As denúncias de corrupção envolvendo integrantes da cúpula partidária aumentaram o desconforto dos militantes. Diante da artilharia pesada disparada contra o PT, pareciam preferir se unir em torno da bandeira vermelha e pôr em dúvida as fontes das denúncias - especialmente o ex-presidente do PTB, deputado Roberto Jefferson, considerado corrupto.

Segundo o operário aposentado Valdemar Rossi, que também faz parte da Pastoral Operária e integra o conselho regional da Arquidiocese de São Paulo na zona leste, a simples eclosão das denúncias já é suficiente para provocar abalos na base social e política do PT. "Esse é um tema muito caro à militância", diz. "A desaprovação a atos como os que estão sendo denunciados é unânime."

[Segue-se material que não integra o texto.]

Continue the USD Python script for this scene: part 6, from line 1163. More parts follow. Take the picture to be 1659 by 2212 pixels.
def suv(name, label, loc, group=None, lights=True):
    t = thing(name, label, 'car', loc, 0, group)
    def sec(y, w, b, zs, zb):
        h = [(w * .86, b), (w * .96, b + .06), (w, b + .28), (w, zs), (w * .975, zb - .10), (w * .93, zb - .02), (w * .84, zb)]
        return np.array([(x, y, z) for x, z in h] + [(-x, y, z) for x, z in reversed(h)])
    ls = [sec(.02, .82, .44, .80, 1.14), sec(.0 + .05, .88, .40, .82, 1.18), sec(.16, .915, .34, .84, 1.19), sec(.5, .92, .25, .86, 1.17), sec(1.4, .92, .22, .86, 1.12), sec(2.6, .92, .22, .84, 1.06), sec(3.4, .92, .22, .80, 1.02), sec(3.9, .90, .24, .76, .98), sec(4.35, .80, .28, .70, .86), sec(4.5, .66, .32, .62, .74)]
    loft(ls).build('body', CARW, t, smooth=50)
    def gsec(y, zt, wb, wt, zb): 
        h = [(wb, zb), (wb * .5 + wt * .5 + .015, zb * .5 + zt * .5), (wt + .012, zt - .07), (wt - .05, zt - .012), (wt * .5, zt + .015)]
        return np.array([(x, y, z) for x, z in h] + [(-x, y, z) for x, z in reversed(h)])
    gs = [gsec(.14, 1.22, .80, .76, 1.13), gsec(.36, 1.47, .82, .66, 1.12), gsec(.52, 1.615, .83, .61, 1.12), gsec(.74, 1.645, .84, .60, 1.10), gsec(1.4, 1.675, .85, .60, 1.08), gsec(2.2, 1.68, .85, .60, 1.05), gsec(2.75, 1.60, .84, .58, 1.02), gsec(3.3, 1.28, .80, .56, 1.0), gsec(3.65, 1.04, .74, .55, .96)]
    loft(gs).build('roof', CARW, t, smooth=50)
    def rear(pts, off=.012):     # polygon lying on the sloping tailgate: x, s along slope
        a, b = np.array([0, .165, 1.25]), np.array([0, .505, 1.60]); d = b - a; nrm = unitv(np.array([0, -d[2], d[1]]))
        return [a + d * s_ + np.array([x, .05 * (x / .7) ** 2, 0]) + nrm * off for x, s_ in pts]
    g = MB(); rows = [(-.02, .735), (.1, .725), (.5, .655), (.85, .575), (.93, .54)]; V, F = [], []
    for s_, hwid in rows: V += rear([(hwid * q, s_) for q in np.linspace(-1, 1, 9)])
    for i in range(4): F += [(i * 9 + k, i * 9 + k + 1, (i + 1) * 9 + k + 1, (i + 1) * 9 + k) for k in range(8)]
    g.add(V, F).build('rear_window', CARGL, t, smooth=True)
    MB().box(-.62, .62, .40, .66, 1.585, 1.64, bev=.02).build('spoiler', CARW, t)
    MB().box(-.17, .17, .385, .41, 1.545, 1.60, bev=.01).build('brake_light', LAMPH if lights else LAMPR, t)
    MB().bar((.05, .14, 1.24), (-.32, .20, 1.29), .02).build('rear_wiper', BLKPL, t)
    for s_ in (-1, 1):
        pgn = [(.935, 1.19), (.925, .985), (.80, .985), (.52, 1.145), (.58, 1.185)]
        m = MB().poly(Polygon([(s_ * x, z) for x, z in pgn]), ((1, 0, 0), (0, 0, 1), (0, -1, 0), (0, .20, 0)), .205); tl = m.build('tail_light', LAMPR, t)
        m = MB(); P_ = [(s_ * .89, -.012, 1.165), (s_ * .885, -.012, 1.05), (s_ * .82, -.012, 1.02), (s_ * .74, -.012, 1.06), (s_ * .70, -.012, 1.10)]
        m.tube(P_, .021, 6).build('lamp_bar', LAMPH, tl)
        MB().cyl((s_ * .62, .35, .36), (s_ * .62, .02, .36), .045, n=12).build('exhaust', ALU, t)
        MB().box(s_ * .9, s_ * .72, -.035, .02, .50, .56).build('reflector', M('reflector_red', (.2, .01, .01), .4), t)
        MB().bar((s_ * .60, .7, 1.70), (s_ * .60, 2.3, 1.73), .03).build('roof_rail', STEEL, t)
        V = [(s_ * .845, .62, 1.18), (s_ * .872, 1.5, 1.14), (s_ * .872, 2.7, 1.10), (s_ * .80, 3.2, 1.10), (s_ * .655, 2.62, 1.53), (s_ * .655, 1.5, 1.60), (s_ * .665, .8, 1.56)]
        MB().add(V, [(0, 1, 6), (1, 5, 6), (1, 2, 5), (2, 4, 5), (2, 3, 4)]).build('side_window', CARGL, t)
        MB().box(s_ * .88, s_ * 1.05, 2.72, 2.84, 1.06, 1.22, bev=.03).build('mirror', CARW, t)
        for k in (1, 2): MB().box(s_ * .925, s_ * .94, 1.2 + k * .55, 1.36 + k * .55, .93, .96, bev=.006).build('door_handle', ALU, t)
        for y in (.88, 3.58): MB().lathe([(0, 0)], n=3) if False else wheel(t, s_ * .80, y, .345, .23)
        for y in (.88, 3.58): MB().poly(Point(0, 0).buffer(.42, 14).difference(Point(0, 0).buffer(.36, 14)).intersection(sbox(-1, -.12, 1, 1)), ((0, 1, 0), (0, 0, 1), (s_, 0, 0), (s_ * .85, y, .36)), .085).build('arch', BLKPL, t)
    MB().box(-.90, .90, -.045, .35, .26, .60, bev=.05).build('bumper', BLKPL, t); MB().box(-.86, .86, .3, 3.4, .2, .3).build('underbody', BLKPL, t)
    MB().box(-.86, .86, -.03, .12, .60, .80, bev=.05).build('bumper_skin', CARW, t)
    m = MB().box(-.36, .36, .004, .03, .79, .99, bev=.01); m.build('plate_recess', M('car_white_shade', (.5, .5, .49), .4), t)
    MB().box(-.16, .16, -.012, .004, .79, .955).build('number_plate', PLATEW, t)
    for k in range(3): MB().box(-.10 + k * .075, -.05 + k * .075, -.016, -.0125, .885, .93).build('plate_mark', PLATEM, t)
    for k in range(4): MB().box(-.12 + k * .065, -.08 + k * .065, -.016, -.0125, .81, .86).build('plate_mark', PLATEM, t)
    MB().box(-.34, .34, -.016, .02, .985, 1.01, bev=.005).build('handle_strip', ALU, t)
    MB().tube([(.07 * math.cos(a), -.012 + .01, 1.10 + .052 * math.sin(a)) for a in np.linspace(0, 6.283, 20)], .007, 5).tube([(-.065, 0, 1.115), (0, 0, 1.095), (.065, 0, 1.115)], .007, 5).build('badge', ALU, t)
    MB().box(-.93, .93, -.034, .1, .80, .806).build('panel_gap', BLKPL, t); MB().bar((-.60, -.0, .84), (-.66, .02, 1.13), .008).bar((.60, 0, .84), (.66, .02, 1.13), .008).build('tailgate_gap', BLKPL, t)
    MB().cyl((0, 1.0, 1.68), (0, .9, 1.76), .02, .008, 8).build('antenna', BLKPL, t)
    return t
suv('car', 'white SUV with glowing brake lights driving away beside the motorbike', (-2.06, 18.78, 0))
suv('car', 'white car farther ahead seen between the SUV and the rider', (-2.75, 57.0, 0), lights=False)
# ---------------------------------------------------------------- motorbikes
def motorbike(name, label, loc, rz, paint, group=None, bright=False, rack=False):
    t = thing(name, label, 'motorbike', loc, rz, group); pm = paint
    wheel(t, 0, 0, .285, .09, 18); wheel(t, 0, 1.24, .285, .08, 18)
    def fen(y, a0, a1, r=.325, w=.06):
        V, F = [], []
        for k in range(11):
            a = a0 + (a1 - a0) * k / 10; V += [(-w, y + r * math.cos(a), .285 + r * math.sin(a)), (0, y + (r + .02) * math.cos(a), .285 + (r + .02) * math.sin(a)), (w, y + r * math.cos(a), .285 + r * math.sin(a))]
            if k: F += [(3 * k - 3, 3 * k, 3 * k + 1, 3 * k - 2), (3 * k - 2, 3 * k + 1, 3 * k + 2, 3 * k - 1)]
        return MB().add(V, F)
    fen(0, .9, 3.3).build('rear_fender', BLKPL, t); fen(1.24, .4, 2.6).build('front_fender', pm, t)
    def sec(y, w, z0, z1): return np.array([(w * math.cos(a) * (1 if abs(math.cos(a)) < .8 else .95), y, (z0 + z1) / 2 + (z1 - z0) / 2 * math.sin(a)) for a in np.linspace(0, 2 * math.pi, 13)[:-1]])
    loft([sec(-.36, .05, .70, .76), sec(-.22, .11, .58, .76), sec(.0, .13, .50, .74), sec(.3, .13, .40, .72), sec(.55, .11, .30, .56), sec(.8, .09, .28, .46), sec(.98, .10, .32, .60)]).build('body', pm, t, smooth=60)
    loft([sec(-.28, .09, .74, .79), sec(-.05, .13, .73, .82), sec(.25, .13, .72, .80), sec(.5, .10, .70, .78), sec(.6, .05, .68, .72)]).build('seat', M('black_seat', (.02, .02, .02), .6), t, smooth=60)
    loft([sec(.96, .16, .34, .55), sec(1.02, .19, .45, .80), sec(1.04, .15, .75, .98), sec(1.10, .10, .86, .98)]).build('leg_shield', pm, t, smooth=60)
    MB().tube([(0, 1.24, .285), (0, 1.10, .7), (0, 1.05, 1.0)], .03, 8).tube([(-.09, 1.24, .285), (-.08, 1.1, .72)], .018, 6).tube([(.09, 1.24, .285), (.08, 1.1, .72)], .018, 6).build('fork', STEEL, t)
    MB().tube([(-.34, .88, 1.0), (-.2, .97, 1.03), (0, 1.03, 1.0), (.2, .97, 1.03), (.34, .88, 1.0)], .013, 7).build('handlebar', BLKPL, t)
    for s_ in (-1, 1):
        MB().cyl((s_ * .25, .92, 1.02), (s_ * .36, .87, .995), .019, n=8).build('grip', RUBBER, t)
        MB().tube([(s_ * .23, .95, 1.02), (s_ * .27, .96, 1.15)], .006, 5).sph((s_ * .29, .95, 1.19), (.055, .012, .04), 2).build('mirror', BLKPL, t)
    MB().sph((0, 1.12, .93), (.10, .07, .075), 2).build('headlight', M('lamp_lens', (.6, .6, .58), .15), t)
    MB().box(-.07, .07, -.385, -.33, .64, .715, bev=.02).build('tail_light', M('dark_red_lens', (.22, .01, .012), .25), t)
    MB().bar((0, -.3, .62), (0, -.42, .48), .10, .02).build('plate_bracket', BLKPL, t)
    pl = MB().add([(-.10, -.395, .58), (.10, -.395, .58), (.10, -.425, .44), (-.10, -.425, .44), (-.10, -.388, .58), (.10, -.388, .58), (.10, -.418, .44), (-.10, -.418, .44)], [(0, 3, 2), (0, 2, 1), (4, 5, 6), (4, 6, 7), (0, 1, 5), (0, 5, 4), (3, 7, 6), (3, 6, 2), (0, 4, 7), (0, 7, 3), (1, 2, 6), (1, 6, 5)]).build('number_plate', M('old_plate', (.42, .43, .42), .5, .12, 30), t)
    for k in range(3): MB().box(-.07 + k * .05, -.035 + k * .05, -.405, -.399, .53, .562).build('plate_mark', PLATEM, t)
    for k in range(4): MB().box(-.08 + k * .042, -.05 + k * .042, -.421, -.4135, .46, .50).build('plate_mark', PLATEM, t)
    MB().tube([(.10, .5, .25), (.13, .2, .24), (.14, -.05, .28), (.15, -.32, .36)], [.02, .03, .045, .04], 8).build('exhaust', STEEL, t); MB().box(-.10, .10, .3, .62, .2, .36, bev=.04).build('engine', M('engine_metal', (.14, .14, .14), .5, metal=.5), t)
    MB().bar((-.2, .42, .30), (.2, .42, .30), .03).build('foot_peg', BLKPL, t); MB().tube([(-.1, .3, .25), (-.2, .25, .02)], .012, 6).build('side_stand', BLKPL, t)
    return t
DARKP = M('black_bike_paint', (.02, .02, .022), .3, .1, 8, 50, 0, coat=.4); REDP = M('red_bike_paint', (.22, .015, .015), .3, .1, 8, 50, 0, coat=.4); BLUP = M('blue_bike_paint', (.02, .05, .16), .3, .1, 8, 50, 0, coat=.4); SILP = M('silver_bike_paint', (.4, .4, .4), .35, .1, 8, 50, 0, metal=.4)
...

O desconforto podia ser percebido também entre alguns militantes que participaram do ato de desagravo, na sexta-feira. Um deles, crítico da política de alianças do governo Lula, dizia numa roda: "Eles fazem a burrada e depois a gente tem que vir aqui desagravar o partido e arrumar a situação."

Fora da chefia da Casa Civil, José Dirceu deverá se dedicar mais às articulações internas do partido. Na sexta-feira, ao enumerar as tarefas que deveriam ser executadas com mais urgência, pôs em primeiro lugar o trabalho de melhoria nas relações internas do partido.

Para os militantes mais à esquerda do espectro de tendências políticas que existem no PT, afirmação de Dirceu não é necessariamente uma boa notícia. Nos últimos anos, acusam-no, o ex-ministro teria agido como um trator à frente da ala majoritária que comanda, dando pouca atenção às dissidências.

Genoino, por sua vez, reforçou o pedido de unidade à militância. "Toda vez que o partido se divide acaba derrotado." O apelo pode ter chegado um pouco tarde.